Our guide was waving his arms trying to gather everyone back together, and he led us to the tiger show, where nine full grown tigers were trained like circus animals to do tricks. The little Chinese girl who had made friends with Fletch asked her mom if she could sit by him, which was entirely too adorable. So she sat between us and I watched her cute little face watch the show and tried not to wonder how you train wild animals to perform tricks.

After the tiger show was another safari ride where we rode around on a train through the half of the zoo we hadn't previously visited. We fed carrots to more deer, and even fed m&ms to a couple of them. Our guide had an especially hard time keeping everyone together after the last ride when everyone had to use the bathroom. Taking a break didn't seem to factor into his very tight schedule for us.
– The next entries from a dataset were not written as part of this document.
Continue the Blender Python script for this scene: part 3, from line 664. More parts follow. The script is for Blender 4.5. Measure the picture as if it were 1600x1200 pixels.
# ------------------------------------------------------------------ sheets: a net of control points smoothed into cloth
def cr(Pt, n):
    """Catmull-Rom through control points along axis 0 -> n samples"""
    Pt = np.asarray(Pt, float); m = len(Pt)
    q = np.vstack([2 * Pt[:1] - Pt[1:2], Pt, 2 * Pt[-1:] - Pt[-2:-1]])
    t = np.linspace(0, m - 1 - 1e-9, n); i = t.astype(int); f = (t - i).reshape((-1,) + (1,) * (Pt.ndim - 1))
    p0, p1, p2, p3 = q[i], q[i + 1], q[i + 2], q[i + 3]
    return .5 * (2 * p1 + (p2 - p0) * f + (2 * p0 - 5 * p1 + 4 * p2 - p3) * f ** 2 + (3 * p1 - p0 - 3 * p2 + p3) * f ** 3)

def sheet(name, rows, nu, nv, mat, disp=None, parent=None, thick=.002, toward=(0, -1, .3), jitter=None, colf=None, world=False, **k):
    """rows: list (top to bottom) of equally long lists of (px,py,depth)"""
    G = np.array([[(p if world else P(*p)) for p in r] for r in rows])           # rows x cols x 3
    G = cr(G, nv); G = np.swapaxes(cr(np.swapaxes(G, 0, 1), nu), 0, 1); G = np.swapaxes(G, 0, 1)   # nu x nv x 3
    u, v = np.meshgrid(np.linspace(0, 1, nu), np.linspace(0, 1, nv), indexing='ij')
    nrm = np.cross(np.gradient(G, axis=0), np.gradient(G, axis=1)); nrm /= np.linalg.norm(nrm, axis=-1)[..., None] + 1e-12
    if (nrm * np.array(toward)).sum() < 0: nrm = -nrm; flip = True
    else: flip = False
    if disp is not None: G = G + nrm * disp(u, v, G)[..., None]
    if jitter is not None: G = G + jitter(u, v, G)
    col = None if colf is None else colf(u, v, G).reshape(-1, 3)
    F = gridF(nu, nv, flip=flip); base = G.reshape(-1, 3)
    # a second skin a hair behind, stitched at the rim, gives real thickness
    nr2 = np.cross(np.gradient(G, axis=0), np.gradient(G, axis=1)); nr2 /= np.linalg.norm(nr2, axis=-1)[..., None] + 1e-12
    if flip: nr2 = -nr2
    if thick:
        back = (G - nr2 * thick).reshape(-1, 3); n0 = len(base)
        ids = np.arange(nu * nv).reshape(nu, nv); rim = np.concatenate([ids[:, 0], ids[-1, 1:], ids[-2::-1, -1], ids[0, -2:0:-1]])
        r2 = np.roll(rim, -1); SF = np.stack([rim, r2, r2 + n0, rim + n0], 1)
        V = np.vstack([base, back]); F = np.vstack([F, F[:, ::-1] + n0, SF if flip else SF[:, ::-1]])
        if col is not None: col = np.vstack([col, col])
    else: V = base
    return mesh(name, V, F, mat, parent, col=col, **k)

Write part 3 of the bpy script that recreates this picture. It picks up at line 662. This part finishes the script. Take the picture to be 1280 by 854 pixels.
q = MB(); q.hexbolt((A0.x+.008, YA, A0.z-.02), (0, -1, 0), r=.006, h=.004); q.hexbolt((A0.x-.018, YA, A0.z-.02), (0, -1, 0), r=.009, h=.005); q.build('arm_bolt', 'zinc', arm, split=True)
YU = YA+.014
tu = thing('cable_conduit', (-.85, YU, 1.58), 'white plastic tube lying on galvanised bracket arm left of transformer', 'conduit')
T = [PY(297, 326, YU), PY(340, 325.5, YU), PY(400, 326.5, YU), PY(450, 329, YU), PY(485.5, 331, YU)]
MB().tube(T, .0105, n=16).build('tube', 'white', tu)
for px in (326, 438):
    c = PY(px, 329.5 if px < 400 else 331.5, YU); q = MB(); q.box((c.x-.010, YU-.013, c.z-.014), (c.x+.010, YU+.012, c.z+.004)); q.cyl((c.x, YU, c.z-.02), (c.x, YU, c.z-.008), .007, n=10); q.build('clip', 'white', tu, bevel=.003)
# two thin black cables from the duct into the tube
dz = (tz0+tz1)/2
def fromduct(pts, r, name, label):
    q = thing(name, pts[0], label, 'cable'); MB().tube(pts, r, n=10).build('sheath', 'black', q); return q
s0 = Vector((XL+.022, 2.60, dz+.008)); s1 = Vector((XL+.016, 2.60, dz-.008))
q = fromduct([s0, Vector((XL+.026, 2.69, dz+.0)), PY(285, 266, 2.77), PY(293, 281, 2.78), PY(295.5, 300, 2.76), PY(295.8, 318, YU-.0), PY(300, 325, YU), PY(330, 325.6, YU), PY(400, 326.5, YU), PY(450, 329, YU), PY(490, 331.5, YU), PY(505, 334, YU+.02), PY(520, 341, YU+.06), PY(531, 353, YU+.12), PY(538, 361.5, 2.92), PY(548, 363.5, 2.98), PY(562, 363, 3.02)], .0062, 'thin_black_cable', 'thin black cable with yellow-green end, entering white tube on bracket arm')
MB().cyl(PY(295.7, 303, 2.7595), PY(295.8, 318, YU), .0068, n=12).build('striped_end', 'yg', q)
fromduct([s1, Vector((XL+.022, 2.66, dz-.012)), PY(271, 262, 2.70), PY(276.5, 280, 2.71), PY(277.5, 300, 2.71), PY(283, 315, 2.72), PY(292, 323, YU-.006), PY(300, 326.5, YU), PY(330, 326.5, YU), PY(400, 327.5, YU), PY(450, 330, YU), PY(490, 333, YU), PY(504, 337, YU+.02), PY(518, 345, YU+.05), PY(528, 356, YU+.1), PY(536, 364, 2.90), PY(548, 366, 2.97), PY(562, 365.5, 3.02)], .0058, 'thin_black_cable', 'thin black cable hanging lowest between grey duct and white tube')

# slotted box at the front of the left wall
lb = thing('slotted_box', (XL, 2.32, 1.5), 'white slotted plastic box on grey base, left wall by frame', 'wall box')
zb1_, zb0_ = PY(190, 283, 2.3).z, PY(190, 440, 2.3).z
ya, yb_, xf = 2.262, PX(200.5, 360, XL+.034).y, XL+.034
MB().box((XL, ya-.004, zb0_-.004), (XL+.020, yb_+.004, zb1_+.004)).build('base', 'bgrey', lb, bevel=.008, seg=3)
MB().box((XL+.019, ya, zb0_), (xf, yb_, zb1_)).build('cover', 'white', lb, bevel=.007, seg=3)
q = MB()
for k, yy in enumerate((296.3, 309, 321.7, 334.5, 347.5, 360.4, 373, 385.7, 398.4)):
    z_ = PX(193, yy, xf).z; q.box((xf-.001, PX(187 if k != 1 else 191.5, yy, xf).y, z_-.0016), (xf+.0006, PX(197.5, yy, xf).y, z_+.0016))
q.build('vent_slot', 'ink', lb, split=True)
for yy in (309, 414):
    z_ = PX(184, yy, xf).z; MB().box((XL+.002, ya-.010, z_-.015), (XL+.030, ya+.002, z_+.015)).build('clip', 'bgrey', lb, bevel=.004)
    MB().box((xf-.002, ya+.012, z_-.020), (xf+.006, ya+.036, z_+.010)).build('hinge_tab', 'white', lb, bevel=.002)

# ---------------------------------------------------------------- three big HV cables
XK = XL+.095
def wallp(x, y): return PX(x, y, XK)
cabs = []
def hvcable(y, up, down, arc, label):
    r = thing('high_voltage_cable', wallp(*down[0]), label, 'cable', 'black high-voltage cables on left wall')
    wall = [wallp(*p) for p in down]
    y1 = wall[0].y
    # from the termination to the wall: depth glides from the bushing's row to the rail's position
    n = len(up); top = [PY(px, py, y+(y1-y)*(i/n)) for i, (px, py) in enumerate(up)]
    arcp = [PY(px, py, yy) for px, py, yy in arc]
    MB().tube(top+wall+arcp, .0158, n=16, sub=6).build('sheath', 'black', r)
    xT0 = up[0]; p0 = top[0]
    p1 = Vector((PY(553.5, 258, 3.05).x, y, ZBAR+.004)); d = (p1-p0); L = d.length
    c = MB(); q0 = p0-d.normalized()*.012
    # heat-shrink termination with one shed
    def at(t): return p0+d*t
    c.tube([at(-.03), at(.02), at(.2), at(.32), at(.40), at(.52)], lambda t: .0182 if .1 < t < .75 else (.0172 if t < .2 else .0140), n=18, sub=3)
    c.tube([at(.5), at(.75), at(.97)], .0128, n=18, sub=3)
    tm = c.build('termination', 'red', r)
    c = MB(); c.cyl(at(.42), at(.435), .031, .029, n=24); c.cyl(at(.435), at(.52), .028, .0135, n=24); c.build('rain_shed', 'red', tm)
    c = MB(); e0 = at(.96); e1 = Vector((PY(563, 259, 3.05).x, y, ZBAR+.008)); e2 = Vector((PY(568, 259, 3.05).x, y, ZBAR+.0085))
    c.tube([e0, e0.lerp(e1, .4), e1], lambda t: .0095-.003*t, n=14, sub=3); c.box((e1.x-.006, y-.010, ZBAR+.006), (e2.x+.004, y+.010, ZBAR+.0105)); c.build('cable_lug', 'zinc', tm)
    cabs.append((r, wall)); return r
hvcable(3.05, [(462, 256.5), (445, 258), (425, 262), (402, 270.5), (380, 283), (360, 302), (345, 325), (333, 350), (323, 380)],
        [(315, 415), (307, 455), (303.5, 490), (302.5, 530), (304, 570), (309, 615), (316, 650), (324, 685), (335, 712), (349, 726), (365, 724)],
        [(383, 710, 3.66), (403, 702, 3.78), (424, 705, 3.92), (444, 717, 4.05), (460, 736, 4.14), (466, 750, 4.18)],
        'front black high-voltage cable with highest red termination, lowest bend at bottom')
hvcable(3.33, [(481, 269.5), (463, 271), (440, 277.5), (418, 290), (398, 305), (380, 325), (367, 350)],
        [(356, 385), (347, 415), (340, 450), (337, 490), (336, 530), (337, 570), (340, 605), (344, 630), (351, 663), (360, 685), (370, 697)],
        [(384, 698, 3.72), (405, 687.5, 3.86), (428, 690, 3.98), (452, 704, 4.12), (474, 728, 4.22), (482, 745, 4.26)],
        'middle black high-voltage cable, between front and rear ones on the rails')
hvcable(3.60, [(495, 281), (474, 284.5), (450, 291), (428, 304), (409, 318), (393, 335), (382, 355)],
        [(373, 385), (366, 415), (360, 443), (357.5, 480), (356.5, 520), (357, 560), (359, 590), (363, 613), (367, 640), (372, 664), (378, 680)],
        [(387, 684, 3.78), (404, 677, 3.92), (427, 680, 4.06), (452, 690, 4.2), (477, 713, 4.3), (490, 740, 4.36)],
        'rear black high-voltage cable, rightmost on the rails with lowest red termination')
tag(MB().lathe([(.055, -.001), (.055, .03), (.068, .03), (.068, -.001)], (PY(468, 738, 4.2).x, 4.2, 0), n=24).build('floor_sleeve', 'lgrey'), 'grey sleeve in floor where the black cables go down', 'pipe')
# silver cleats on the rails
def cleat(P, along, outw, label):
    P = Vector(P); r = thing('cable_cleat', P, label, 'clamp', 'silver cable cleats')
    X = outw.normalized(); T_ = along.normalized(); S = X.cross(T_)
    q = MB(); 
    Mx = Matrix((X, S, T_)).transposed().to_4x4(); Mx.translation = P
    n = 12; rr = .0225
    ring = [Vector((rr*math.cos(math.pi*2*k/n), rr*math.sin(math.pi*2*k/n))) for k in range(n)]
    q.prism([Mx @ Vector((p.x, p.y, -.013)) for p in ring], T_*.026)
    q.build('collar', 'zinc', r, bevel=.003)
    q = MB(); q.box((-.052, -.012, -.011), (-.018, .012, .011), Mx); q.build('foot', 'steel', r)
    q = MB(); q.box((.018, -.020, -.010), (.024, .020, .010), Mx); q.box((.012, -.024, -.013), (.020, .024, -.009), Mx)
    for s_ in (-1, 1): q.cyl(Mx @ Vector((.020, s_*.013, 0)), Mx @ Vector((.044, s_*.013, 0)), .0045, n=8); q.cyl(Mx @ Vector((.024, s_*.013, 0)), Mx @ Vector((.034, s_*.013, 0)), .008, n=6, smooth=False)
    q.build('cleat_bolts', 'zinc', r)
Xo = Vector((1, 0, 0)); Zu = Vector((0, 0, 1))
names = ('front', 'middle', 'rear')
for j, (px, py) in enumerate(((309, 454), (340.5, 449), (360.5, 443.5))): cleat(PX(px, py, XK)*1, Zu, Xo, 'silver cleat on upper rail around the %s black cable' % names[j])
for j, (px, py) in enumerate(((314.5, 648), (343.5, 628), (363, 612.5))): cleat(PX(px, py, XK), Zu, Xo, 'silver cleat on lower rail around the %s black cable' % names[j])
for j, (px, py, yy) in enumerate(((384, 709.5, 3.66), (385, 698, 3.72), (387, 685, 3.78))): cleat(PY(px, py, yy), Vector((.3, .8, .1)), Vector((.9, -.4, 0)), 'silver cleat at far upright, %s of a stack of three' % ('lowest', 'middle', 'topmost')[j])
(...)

The van dropped the four of us back at our hotel, and we agreed to meet back up in five minutes at 7-Eleven. Fletch and I ran back to the room and devoured what was left from our cooking class, then made our way down the street to 7-Eleven, purchased a beer and a wine cooler, and proceeded to sit on the curb outside like a couple of homeless people because there wasn't a bench like the good 7-Elevens. Sean and Jess returned and we walked to the night bazaar and browsed the stands. There was a shiny new ice cream truck selling the prettiest ice cream bars decorated with bows and butterflies and flowers. They were too pretty to pass up so we bought a couple and devoured every sugary, mouthwatering bite while Sean and Jess ate dinner.

We left when the booths at the night bazaar began packing up for the night, and entertained the idea of going out drinking. As we walked back towards the hotel though, not a single bar was open, so we said goodnight and turned in.